When computers emerged, we willfully followed them down every twist and turn—some good and some bad. In one lifetime, computers have grown to saturate nearly every element of life—¬from food transportation and household gadgets, to the cars we drive, to global finances.
By presenting this history, world-renowned computer scientist Grady Booch, and a team of experts in the field, hope to make us think about our relationships to computers and whether we choose to control our futures or be controlled by the very machines we created.
Booch will present this in a documentary series, “Computing: The Human Experience,” that he’s funding through Kickstarter. He is known for his work on several other projects, being an original creator of the Unified Model Language (UML), and helping to build Watson at IBM—which won a Jeopardy game against human players earlier this year.

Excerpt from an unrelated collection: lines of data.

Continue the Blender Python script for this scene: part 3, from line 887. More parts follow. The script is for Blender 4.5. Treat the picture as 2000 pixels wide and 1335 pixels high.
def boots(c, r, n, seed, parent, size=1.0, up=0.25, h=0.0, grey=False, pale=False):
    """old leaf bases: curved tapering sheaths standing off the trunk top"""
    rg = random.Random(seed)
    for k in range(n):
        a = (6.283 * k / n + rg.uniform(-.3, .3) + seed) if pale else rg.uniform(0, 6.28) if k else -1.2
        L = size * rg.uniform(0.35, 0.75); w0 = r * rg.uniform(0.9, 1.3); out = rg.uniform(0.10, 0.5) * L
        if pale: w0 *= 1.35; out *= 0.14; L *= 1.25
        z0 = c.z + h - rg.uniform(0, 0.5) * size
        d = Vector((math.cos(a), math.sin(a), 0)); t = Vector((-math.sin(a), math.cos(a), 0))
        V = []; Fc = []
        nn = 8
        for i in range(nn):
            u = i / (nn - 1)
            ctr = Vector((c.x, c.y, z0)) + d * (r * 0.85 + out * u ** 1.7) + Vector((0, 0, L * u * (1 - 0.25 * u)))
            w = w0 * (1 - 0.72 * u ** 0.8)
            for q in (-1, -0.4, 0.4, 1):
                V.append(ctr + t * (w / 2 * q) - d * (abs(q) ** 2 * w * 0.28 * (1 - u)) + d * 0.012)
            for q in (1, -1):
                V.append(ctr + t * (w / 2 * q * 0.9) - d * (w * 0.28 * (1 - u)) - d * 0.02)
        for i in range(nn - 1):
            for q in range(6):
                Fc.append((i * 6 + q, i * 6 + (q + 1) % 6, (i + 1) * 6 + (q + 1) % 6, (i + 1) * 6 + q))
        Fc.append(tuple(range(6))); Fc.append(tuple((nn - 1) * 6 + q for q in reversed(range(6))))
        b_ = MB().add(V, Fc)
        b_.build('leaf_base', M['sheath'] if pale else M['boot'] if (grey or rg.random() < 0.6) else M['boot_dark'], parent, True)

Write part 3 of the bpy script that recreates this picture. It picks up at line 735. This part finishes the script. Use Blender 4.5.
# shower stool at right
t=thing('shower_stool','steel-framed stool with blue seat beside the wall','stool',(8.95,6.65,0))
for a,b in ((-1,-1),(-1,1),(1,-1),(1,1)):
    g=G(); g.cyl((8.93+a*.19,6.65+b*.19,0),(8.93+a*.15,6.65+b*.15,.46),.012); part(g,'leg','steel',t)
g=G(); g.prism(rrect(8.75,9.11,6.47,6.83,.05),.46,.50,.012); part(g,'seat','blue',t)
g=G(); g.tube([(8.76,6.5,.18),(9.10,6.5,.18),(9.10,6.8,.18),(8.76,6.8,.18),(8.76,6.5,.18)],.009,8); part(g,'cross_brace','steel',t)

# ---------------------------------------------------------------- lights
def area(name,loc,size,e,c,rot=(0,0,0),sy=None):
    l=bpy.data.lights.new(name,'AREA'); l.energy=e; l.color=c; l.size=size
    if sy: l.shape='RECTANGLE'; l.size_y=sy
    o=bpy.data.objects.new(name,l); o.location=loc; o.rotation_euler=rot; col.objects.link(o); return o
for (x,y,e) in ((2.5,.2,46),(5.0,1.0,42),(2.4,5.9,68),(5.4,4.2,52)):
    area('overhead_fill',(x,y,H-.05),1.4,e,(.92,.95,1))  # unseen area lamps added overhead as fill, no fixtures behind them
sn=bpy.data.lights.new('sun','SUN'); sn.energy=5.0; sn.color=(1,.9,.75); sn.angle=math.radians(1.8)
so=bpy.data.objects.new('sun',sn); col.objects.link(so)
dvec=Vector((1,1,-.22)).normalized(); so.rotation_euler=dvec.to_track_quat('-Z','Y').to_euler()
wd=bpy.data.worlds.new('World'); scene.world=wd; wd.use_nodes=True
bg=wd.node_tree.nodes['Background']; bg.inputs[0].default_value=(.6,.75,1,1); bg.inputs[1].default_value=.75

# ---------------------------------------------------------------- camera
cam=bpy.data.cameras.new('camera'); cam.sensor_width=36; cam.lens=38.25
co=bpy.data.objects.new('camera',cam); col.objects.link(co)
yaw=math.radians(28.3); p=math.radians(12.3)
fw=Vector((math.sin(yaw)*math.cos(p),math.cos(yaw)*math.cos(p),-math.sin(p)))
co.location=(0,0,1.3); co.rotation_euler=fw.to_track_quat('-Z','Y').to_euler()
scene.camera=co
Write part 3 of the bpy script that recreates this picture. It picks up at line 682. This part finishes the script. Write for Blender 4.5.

“In a world with abundant computational power, where nothing is forgotten, and where we are connected in pervasive, unexpected ways beyond our choice, it is reasonable to stop and ask ourselves just what kind of world we hope to intentionally create,” Booch said via email.
“The goal of Computing: The Human Experience is to present a basic picture of the past and the present of computing so that we as a people can be intentional how about how we will shape the future of computing as well as how we might choose to be shaped by it,” he said.
According to Booch, the crossroad mankind has reached with the proliferation of computers “is a phenomenon that rises with every such disruptive event in the human story.”
“When Gutenberg began printing books, it challenged the power of the Church and fueled an informed middle class. When inventions such as the cotton gin, or the sewing machine, or the telephone reached critical mass, the world shifted. When the Manhattan Project reached its goal, the face of warfare and the fate of humanity was forever altered,” he said.
Yet with computing, there is a fundamental difference. The technology, according to Booch, “has a pervasive and immediate impact on every element of the human experience, thereby amplifying the good as well as the bad at a pace that outruns the ability of human culture to reasonably absorb it.”
Complex systems—including human civilization—share a common factor: they can only adapt by way of natural mechanisms that allow it to grow with the change. But if there is too much change at once, or if the disruptive force is too heavy, “then that system will collapse until it finds a new stable state,” Booch said.